Whether or not you actually owned one (I didn’t), the Commodore 64 is a childhood cultural touchstone for all ‘80s gamer children. Those classic games like Maniac Mansion, Lode Runner, California Games and Paperboy consumed far more of our childhoods than perhaps they should have.

I’m really looking forward to the premiere, not only because I am very interested in the subject matter, but also because unlike other film projects I’ve been involved in, I haven’t seen so much as a minute of this film yet!

The story of my involvement with this film began back in October when I attended the Shortsounds Festival in Bournemouth, a film festival focused on sound design and music in films. The DOP and co-producer of The Commodore Story, Matthew Fletcher, had a movie showing in that festival. The two of us got chatting, started sharing ideas and digging through each other’s portfolios. When Matthew decided that he wanted one of my old tracks to feature in this film, directed by his father Steven, I was thrilled to make it happen.

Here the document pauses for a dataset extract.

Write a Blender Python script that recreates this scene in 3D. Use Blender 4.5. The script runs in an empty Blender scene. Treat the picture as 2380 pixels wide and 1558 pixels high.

The track in question is The Highwayman. I’ve had it sitting on this website and as part of my standard demo reel for a while now. It’s just a little something I whipped up in literally one afternoon for class. I think the exercise was just to write a chord progression and turn it into a string ostinato – the idea was to create ‘moderate action’ music, the sort of stuff you’d hear while heroes are preparing to travel off to battle, before the shooting starts. You can hear the original version that I submitted in class above. For the purposes of The Commodore Story, I had to triple the length of the piece, enabling me to add whole new sections of development and drama, which was quite fun. I will announce ways you can see or buy the documentary as soon as I am made aware of them. I hope you enjoy both the film and the track.